- **PROVIDED DATA**
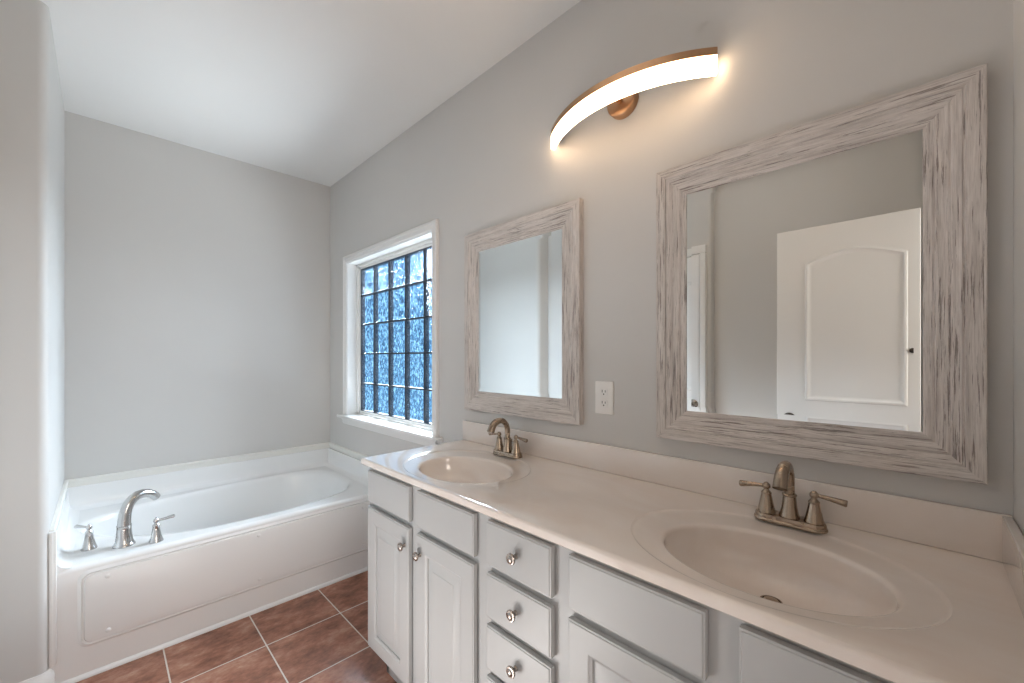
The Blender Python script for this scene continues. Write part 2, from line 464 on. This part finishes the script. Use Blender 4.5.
for y0, y1, z0, z1 in ((FY1+0.018, WY1, WZ0, WZ1), (WY0, WY1, FZ1+0.018, WZ1), (WY0, WY1, WZ0, FZ0-0.018)):
    box(b, XG-0.012, XG+0.04, y0, y1, z0, z1, 0.003)
finish('frame', b, 'trim', 40, win)
YS = [3.043, 2.829, 2.608, 2.391, 2.170, 1.950]
ZS = [0.931, 1.140, 1.366, 1.587, 1.810, 2.012]
b = BM(); g = 0.0065
for y in YS: box(b, XG+0.004, XG+0.038, y-g*1.15, y+g*1.15, FZ0, FZ1, 0.002, 1)
for z in ZS: box(b, XG+0.003, XG+0.038, YS[-1], YS[0], z-g*0.8, z+g*0.8, 0.002, 1)
finish('mortar_grid', b, 'mortar', 30, win)
b = BM()
for i in range(5):
    for j in range(5):
        box(b, XG+0.008, XG+0.036, YS[i+1]+g-0.001, YS[i]-g+0.001, ZS[j]+g*0.8-0.001, ZS[j+1]-g*0.8+0.001, 0.008, 3)
finish('glass_blocks', b, 'block', 50, win)

# ------------------------------------------------------------------ vanity cabinet
CB0, CB1 = -0.110, 1.622
XF = -0.538
van = thing('vanity_cabinet', 'long light grey double vanity cabinet with raised panel doors under the marble top', 'cabinet', (-0.28, 0.76, 0))
b = BM()
box(b, XF+0.02, -0.003, CB0, CB0+0.016, 0.15, 0.886); box(b, XF+0.02, -0.003, CB1-0.016, CB1, 0.15, 0.886)   # hollow carcass
box(b, XF+0.02, -0.003, CB0, CB1, 0.15, 0.166); box(b, -0.012, -0.003, CB0, CB1, 0.15, 0.886)
FR = [(CB1, 1.600), (1.296, 1.236), (0.938, 0.868), (0.645, 0.580), (0.285, 0.217), (-0.078, CB0)]
zr = [(0.150, 0.172), (0.722, 0.758), (0.868, 0.888)]
for a, c in FR: box(b, XF, XF+0.02, c, a, 0.150, 0.888, 0.0006, 1)
for z0, z1 in zr: box(b, XF+0.0004, XF+0.02, CB0, CB1, z0, z1)
for z0, z1 in ((0.430, 0.464), (0.577, 0.610)): box(b, XF+0.0004, XF+0.02, 0.64, 0.88, z0, z1)
box(b, XF+0.07, XF+0.09, CB0+0.01, CB1-0.012, 0.0, 0.152); box(b, XF+0.07, -0.003, CB1-0.028, CB1-0.012, 0.0, 0.152); box(b, XF+0.07, -0.003, CB0+0.01, CB0+0.026, 0.0, 0.152)
finish('body', b, 'cabinet', 30, van)
T = 0.019
def slab_front(y0, y1, z0, z1):
    b = BM()
    r = [[(XF-0.003, y, z) for y, z in ((y0, z0), (y1, z0), (y1, z1), (y0, z1))]]
    for ins, d in ((0, 0.0165), (0.0035, 0.0172), (0.0042, T-0.0006), (0.0052, T)):
        r.append([(XF-d, y, z) for y, z in ((y0+ins, z0+ins), (y1-ins, z0+ins), (y1-ins, z1-ins), (y0+ins, z1-ins))])
    Rv = loft(b, r, close=True, cap_last=True); b.faces.new(Rv[0][::-1])
    return b
def door_front(y0, y1, z0, z1, s=0.056):
    b = BM()
    def q(ins, d): return [(XF-d, y, z) for y, z in ((y0+ins, z0+ins), (y1-ins, z0+ins), (y1-ins, z1-ins), (y0+ins, z1-ins))]
    r = [q(0, 0.003), q(0, 0.0165), q(0.0035, 0.0172), q(0.0042, T-0.0006), q(0.0052, T), q(s, T), q(s+0.004, T-0.003), q(s+0.009, T-0.0045), q(s+0.0095, T-0.0095),
         q(s+0.016, T-0.0095), q(s+0.042, T-0.0025), q(s+0.0435, T-0.001)]
    Rv = loft(b, r, close=True, cap_last=True); b.faces.new(Rv[0][::-1])
    return b
def cab_knob(y, z, parent):
    b = BM()
    lathe(b, [(0.0075, 0.0), (0.0065, 0.003), (0.0055, 0.009), (0.0065, 0.012), (0.0125, 0.014), (0.0150, 0.0175), (0.0150, 0.0205), (0.0135, 0.0225), (0.0115, 0.0228), (0.0105, 0.0215), (0.0075, 0.0245), (0.0, 0.0262)][::1], (0, 0, 0), 'X', 28)
    bmesh.ops.scale(b, verts=b.verts, vec=(-1, 1, 1)); bmesh.ops.translate(b, verts=b.verts, vec=(XF-T+0.0005, y, z))
    finish('knob', b, 'knob', 40, parent)
for (y0, y1, ky) in ((1.290, 1.607, 1.3155), (0.931, 1.241, 1.2145), (0.279, 0.587, 0.307), (-0.085, 0.223, 0.195)):
    finish('false_drawer_front', slab_front(y0, y1, 0.752, 0.877), 'cabinet', 30, van)
    d = finish('door', door_front(y0, y1, 0.160, 0.729), 'cabinet', 30, van)
    cab_knob(ky, 0.663, d)
for (z0, z1) in ((0.752, 0.877), (0.604, 0.729), (0.458, 0.582), (0.160, 0.436)):
    d = finish('drawer', slab_front(0.639, 0.875, z0, z1), 'cabinet', 30, van)
    cab_knob(0.757, (z0+z1)/2 if z0 > 0.2 else 0.35, d)

# ------------------------------------------------------------------ countertop with two moulded basins
CT = 0.918; CXF = -0.5587; CYL = 1.6631; CYR = YF+0.001; TH = 0.027; RB = 0.009
top = thing('countertop', 'glossy cream marble vanity top with two oval basins and backsplash', 'countertop', (-0.28, 0.77, CT-TH))
SX, SYS = -0.337, (1.247, 0.237)
OC = -0.316; OA, OB = 0.283, 0.221       # outer ledge ring (Y, X)
IA, IB = 0.211, 0.158                    # rim of the bowl
XI, YLI, YRI = CXF+RB, CYL-RB, CYR        # flat part of the top
def ell(cx, cy, ax, ay, z, angs): return [(cx+ax*math.cos(a), cy+ay*math.sin(a), z) for a in angs]
NA = 96
def angle_list(x0, x1, y0, y1, cx, cy):
    A = [2*PI*i/NA for i in range(NA)]
    for c in ((x0, y0), (x1, y0), (x1, y1), (x0, y1)):
        t = math.atan2(c[1]-cy, c[0]-cx) % (2*PI)
        k = min(range(len(A)), key=lambda i: min(abs(A[i]-t), 2*PI-abs(A[i]-t)))
        A[k] = t
    return A
def rect_ring(x0, x1, y0, y1, cx, cy, z, A):
    out = []
    for a in A:
        c, s = math.cos(a), math.sin(a)
        t = 1e9
        if c > 1e-9: t = min(t, (x1-cx)/c)
        if c < -1e-9: t = min(t, (x0-cx)/c)
        if s > 1e-9: t = min(t, (y1-cy)/s)
        if s < -1e-9: t = min(t, (y0-cy)/s)
        out.append((cx+t*c, cy+t*s, z))
    return out
bt = BM()
ymid = (SYS[0]+SYS[1])/2
basins = []
for sy, y0, y1 in ((SYS[0]+0.020, ymid, YLI), (SYS[1]+0.012, YRI, ymid)):
    A = angle_list(XI, 0.0, y0, y1, OC, sy)
    loft(bt, [rect_ring(XI, 0.0, y0, y1, OC, sy, CT, A), ell(OC, sy, OB+0.003, OA+0.003, CT, A), ell(OC, sy, OB, OA, CT-0.0006, A)])
    basins.append((sy, A))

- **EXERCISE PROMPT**
Repeat verbatim all the material, but not the pictures.

- **PROBLEM SOLUTION**
The Blender Python script for this scene continues. Write part 2, from line 464 on. This part finishes the script. Use Blender 4.5.
for y0, y1, z0, z1 in ((FY1+0.018, WY1, WZ0, WZ1), (WY0, WY1, FZ1+0.018, WZ1), (WY0, WY1, WZ0, FZ0-0.018)):
    box(b, XG-0.012, XG+0.04, y0, y1, z0, z1, 0.003)
finish('frame', b, 'trim', 40, win)
YS = [3.043, 2.829, 2.608, 2.391, 2.170, 1.950]
ZS = [0.931, 1.140, 1.366, 1.587, 1.810, 2.012]
b = BM(); g = 0.0065
for y in YS: box(b, XG+0.004, XG+0.038, y-g*1.15, y+g*1.15, FZ0, FZ1, 0.002, 1)
for z in ZS: box(b, XG+0.003, XG+0.038, YS[-1], YS[0], z-g*0.8, z+g*0.8, 0.002, 1)
finish('mortar_grid', b, 'mortar', 30, win)
b = BM()
for i in range(5):
    for j in range(5):
        box(b, XG+0.008, XG+0.036, YS[i+1]+g-0.001, YS[i]-g+0.001, ZS[j]+g*0.8-0.001, ZS[j+1]-g*0.8+0.001, 0.008, 3)
finish('glass_blocks', b, 'block', 50, win)

# ------------------------------------------------------------------ vanity cabinet
CB0, CB1 = -0.110, 1.622
XF = -0.538
van = thing('vanity_cabinet', 'long light grey double vanity cabinet with raised panel doors under the marble top', 'cabinet', (-0.28, 0.76, 0))
b = BM()
box(b, XF+0.02, -0.003, CB0, CB0+0.016, 0.15, 0.886); box(b, XF+0.02, -0.003, CB1-0.016, CB1, 0.15, 0.886)   # hollow carcass
box(b, XF+0.02, -0.003, CB0, CB1, 0.15, 0.166); box(b, -0.012, -0.003, CB0, CB1, 0.15, 0.886)
FR = [(CB1, 1.600), (1.296, 1.236), (0.938, 0.868), (0.645, 0.580), (0.285, 0.217), (-0.078, CB0)]
zr = [(0.150, 0.172), (0.722, 0.758), (0.868, 0.888)]
for a, c in FR: box(b, XF, XF+0.02, c, a, 0.150, 0.888, 0.0006, 1)
for z0, z1 in zr: box(b, XF+0.0004, XF+0.02, CB0, CB1, z0, z1)
for z0, z1 in ((0.430, 0.464), (0.577, 0.610)): box(b, XF+0.0004, XF+0.02, 0.64, 0.88, z0, z1)
box(b, XF+0.07, XF+0.09, CB0+0.01, CB1-0.012, 0.0, 0.152); box(b, XF+0.07, -0.003, CB1-0.028, CB1-0.012, 0.0, 0.152); box(b, XF+0.07, -0.003, CB0+0.01, CB0+0.026, 0.0, 0.152)
finish('body', b, 'cabinet', 30, van)
T = 0.019
def slab_front(y0, y1, z0, z1):
    b = BM()
    r = [[(XF-0.003, y, z) for y, z in ((y0, z0), (y1, z0), (y1, z1), (y0, z1))]]
    for ins, d in ((0, 0.0165), (0.0035, 0.0172), (0.0042, T-0.0006), (0.0052, T)):
        r.append([(XF-d, y, z) for y, z in ((y0+ins, z0+ins), (y1-ins, z0+ins), (y1-ins, z1-ins), (y0+ins, z1-ins))])
    Rv = loft(b, r, close=True, cap_last=True); b.faces.new(Rv[0][::-1])
    return b
def door_front(y0, y1, z0, z1, s=0.056):
    b = BM()
    def q(ins, d): return [(XF-d, y, z) for y, z in ((y0+ins, z0+ins), (y1-ins, z0+ins), (y1-ins, z1-ins), (y0+ins, z1-ins))]
    r = [q(0, 0.003), q(0, 0.0165), q(0.0035, 0.0172), q(0.0042, T-0.0006), q(0.0052, T), q(s, T), q(s+0.004, T-0.003), q(s+0.009, T-0.0045), q(s+0.0095, T-0.0095),
         q(s+0.016, T-0.0095), q(s+0.042, T-0.0025), q(s+0.0435, T-0.001)]
    Rv = loft(b, r, close=True, cap_last=True); b.faces.new(Rv[0][::-1])
    return b
def cab_knob(y, z, parent):
    b = BM()
    lathe(b, [(0.0075, 0.0), (0.0065, 0.003), (0.0055, 0.009), (0.0065, 0.012), (0.0125, 0.014), (0.0150, 0.0175), (0.0150, 0.0205), (0.0135, 0.0225), (0.0115, 0.0228), (0.0105, 0.0215), (0.0075, 0.0245), (0.0, 0.0262)][::1], (0, 0, 0), 'X', 28)
    bmesh.ops.scale(b, verts=b.verts, vec=(-1, 1, 1)); bmesh.ops.translate(b, verts=b.verts, vec=(XF-T+0.0005, y, z))
    finish('knob', b, 'knob', 40, parent)
for (y0, y1, ky) in ((1.290, 1.607, 1.3155), (0.931, 1.241, 1.2145), (0.279, 0.587, 0.307), (-0.085, 0.223, 0.195)):
    finish('false_drawer_front', slab_front(y0, y1, 0.752, 0.877), 'cabinet', 30, van)
    d = finish('door', door_front(y0, y1, 0.160, 0.729), 'cabinet', 30, van)
    cab_knob(ky, 0.663, d)
for (z0, z1) in ((0.752, 0.877), (0.604, 0.729), (0.458, 0.582), (0.160, 0.436)):
    d = finish('drawer', slab_front(0.639, 0.875, z0, z1), 'cabinet', 30, van)
    cab_knob(0.757, (z0+z1)/2 if z0 > 0.2 else 0.35, d)

# ------------------------------------------------------------------ countertop with two moulded basins
CT = 0.918; CXF = -0.5587; CYL = 1.6631; CYR = YF+0.001; TH = 0.027; RB = 0.009
top = thing('countertop', 'glossy cream marble vanity top with two oval basins and backsplash', 'countertop', (-0.28, 0.77, CT-TH))
SX, SYS = -0.337, (1.247, 0.237)
OC = -0.316; OA, OB = 0.283, 0.221       # outer ledge ring (Y, X)
IA, IB = 0.211, 0.158                    # rim of the bowl
XI, YLI, YRI = CXF+RB, CYL-RB, CYR        # flat part of the top
def ell(cx, cy, ax, ay, z, angs): return [(cx+ax*math.cos(a), cy+ay*math.sin(a), z) for a in angs]
NA = 96
def angle_list(x0, x1, y0, y1, cx, cy):
    A = [2*PI*i/NA for i in range(NA)]
    for c in ((x0, y0), (x1, y0), (x1, y1), (x0, y1)):
        t = math.atan2(c[1]-cy, c[0]-cx) % (2*PI)
        k = min(range(len(A)), key=lambda i: min(abs(A[i]-t), 2*PI-abs(A[i]-t)))
        A[k] = t
    return A
def rect_ring(x0, x1, y0, y1, cx, cy, z, A):
    out = []
    for a in A:
        c, s = math.cos(a), math.sin(a)
        t = 1e9
        if c > 1e-9: t = min(t, (x1-cx)/c)
        if c < -1e-9: t = min(t, (x0-cx)/c)
        if s > 1e-9: t = min(t, (y1-cy)/s)
        if s < -1e-9: t = min(t, (y0-cy)/s)
        out.append((cx+t*c, cy+t*s, z))
    return out
bt = BM()
ymid = (SYS[0]+SYS[1])/2
basins = []
for sy, y0, y1 in ((SYS[0]+0.020, ymid, YLI), (SYS[1]+0.012, YRI, ymid)):
    A = angle_list(XI, 0.0, y0, y1, OC, sy)
    loft(bt, [rect_ring(XI, 0.0, y0, y1, OC, sy, CT, A), ell(OC, sy, OB+0.003, OA+0.003, CT, A), ell(OC, sy, OB, OA, CT-0.0006, A)])
    basins.append((sy, A))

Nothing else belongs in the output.